### What you are asked to do
What is needed is an exact copy of the lines from the one containing "Recreate this scene" to the one containing "tc = N.new('ShaderNodeTexCoord');", both lines included, and no other lines.

[Start of Dataset extract]

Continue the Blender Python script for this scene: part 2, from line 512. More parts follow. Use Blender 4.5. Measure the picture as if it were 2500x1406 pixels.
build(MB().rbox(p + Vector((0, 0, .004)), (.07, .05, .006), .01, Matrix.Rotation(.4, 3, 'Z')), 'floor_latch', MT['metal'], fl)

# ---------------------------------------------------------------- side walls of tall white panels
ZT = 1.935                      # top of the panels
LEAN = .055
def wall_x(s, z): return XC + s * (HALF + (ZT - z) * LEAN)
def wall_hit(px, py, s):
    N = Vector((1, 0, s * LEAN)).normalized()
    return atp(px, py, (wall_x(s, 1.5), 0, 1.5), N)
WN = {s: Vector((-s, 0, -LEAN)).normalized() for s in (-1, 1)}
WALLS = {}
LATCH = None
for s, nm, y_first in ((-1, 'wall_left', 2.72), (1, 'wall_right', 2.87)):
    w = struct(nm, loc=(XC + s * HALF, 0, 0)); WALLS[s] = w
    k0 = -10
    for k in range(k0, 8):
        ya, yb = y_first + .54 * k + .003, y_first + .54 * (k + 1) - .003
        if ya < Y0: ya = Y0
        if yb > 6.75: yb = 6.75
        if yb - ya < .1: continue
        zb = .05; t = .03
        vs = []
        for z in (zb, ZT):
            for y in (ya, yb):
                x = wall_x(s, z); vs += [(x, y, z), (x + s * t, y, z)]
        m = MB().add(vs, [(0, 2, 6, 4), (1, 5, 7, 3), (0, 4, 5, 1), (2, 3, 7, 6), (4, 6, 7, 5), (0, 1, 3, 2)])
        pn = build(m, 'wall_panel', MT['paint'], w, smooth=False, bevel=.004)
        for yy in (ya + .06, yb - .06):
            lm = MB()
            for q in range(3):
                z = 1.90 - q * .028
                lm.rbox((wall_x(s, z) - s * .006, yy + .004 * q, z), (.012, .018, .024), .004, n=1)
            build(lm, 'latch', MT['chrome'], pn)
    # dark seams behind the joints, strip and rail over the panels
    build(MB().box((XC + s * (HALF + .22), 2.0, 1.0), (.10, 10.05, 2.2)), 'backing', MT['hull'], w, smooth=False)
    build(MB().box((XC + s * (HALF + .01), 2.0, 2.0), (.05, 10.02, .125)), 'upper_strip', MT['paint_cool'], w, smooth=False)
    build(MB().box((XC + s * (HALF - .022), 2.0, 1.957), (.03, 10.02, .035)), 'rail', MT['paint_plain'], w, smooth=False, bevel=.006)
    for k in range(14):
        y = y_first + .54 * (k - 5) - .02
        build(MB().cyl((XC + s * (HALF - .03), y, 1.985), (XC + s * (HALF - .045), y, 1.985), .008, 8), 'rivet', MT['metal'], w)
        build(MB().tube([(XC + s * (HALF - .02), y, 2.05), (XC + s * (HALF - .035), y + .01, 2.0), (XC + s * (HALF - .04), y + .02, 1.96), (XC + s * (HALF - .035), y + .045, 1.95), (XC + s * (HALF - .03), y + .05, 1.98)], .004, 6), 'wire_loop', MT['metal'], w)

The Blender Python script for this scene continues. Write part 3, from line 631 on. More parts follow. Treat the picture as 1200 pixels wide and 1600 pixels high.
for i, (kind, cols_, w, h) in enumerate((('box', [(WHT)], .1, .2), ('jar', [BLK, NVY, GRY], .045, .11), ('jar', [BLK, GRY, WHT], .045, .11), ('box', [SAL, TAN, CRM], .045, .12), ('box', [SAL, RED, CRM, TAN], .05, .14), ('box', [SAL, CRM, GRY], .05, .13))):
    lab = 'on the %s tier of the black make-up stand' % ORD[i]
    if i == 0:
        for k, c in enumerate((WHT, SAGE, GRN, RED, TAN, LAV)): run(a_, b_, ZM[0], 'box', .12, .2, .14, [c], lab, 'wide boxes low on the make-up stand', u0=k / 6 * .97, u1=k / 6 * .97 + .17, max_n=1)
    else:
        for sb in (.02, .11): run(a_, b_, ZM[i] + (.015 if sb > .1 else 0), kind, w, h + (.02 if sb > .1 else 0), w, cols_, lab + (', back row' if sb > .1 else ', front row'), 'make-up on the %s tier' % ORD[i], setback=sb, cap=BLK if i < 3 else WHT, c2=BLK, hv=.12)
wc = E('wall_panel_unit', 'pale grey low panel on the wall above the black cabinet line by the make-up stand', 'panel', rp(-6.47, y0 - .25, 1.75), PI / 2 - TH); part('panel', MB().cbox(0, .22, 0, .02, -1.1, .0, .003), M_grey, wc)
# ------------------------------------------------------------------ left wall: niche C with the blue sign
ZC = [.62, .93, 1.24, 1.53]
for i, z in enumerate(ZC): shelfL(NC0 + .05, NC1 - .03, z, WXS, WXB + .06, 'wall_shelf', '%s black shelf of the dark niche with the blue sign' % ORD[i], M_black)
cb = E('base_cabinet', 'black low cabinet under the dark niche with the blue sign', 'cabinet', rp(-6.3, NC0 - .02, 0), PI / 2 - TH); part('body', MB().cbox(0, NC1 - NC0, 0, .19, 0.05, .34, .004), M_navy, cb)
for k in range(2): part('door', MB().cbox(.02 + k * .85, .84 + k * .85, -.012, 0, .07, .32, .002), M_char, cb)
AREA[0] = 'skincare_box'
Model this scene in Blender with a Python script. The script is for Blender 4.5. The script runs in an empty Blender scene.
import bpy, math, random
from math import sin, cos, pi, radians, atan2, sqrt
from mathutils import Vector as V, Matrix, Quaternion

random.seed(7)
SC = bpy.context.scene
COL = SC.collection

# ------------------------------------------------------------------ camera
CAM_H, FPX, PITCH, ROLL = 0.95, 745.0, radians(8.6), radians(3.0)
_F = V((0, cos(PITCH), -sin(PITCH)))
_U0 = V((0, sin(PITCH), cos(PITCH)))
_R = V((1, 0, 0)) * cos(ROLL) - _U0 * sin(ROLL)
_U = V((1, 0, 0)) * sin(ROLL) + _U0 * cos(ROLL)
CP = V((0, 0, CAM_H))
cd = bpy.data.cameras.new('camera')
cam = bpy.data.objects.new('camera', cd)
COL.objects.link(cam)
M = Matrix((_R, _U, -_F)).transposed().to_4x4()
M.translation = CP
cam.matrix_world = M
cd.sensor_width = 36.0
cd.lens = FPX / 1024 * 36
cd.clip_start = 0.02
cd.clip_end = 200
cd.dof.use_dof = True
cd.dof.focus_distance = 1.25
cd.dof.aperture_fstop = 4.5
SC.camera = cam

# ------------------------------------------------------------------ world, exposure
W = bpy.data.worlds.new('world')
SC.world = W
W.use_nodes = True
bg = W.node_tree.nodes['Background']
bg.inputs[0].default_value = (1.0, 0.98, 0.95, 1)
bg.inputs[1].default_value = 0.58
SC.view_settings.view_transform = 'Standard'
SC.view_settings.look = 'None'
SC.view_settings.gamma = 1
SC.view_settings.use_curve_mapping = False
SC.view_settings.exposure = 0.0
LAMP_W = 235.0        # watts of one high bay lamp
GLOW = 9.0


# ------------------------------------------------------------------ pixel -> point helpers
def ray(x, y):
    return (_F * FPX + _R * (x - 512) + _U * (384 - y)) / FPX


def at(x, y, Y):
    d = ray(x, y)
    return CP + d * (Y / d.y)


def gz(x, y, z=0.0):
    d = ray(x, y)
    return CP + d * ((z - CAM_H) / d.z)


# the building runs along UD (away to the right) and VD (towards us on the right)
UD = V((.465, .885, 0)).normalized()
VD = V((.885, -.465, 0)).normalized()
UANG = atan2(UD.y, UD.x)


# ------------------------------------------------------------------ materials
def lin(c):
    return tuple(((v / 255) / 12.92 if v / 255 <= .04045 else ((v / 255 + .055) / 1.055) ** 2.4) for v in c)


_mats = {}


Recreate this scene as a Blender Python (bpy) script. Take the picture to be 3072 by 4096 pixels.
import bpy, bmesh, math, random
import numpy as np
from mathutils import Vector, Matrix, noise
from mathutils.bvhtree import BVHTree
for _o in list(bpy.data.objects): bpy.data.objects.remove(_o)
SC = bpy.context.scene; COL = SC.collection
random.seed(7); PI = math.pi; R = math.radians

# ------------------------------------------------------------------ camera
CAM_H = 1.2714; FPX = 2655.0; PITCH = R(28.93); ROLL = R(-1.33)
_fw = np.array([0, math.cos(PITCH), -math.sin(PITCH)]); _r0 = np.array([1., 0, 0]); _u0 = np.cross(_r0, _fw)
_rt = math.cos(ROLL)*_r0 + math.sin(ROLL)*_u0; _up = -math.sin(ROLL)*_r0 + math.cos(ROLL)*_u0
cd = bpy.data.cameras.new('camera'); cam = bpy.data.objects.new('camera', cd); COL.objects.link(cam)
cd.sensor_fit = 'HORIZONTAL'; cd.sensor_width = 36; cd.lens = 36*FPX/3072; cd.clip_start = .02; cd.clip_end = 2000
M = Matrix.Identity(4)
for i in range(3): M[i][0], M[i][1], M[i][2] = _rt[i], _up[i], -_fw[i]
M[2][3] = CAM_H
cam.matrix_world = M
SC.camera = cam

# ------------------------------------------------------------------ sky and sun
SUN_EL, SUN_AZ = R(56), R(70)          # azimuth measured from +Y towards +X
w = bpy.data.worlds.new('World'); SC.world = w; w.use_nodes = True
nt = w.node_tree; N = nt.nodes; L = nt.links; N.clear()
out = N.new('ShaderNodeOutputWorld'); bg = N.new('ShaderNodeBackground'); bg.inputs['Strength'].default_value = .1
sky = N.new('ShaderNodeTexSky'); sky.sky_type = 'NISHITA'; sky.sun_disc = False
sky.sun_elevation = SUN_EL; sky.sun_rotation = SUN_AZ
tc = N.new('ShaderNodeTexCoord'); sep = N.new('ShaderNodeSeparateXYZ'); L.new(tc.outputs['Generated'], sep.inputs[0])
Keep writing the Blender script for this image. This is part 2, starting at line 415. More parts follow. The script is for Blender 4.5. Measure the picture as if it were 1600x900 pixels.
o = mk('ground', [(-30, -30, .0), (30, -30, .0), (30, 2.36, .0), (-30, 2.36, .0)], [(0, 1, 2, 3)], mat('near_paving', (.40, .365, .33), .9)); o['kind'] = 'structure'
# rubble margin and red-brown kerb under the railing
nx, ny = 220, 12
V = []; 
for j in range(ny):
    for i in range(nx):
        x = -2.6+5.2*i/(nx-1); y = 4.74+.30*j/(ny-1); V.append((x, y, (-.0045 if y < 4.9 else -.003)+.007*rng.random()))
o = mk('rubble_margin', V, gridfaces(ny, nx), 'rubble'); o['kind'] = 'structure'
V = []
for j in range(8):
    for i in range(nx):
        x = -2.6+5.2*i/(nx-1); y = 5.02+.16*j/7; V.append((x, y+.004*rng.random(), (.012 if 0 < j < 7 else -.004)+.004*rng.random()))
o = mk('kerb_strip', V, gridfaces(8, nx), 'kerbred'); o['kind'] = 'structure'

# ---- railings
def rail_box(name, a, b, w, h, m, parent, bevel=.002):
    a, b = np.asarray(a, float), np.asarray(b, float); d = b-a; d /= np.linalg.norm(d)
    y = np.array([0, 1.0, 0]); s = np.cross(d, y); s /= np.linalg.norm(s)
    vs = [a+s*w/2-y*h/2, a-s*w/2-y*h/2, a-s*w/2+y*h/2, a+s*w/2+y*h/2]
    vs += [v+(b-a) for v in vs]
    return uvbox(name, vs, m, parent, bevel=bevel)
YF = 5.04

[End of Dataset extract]

### Exercise result
Recreate this scene as a Blender Python (bpy) script. Take the picture to be 3072 by 4096 pixels.
import bpy, bmesh, math, random
import numpy as np
from mathutils import Vector, Matrix, noise
from mathutils.bvhtree import BVHTree
for _o in list(bpy.data.objects): bpy.data.objects.remove(_o)
SC = bpy.context.scene; COL = SC.collection
random.seed(7); PI = math.pi; R = math.radians

# ------------------------------------------------------------------ camera
CAM_H = 1.2714; FPX = 2655.0; PITCH = R(28.93); ROLL = R(-1.33)
_fw = np.array([0, math.cos(PITCH), -math.sin(PITCH)]); _r0 = np.array([1., 0, 0]); _u0 = np.cross(_r0, _fw)
_rt = math.cos(ROLL)*_r0 + math.sin(ROLL)*_u0; _up = -math.sin(ROLL)*_r0 + math.cos(ROLL)*_u0
cd = bpy.data.cameras.new('camera'); cam = bpy.data.objects.new('camera', cd); COL.objects.link(cam)
cd.sensor_fit = 'HORIZONTAL'; cd.sensor_width = 36; cd.lens = 36*FPX/3072; cd.clip_start = .02; cd.clip_end = 2000
M = Matrix.Identity(4)
for i in range(3): M[i][0], M[i][1], M[i][2] = _rt[i], _up[i], -_fw[i]
M[2][3] = CAM_H
cam.matrix_world = M
SC.camera = cam

# ------------------------------------------------------------------ sky and sun
SUN_EL, SUN_AZ = R(56), R(70)          # azimuth measured from +Y towards +X
w = bpy.data.worlds.new('World'); SC.world = w; w.use_nodes = True
nt = w.node_tree; N = nt.nodes; L = nt.links; N.clear()
out = N.new('ShaderNodeOutputWorld'); bg = N.new('ShaderNodeBackground'); bg.inputs['Strength'].default_value = .1
sky = N.new('ShaderNodeTexSky'); sky.sky_type = 'NISHITA'; sky.sun_disc = False
sky.sun_elevation = SUN_EL; sky.sun_rotation = SUN_AZ
tc = N.new('ShaderNodeTexCoord'); sep = N.new('ShaderNodeSeparateXYZ'); L.new(tc.outputs['Generated'], sep.inputs[0])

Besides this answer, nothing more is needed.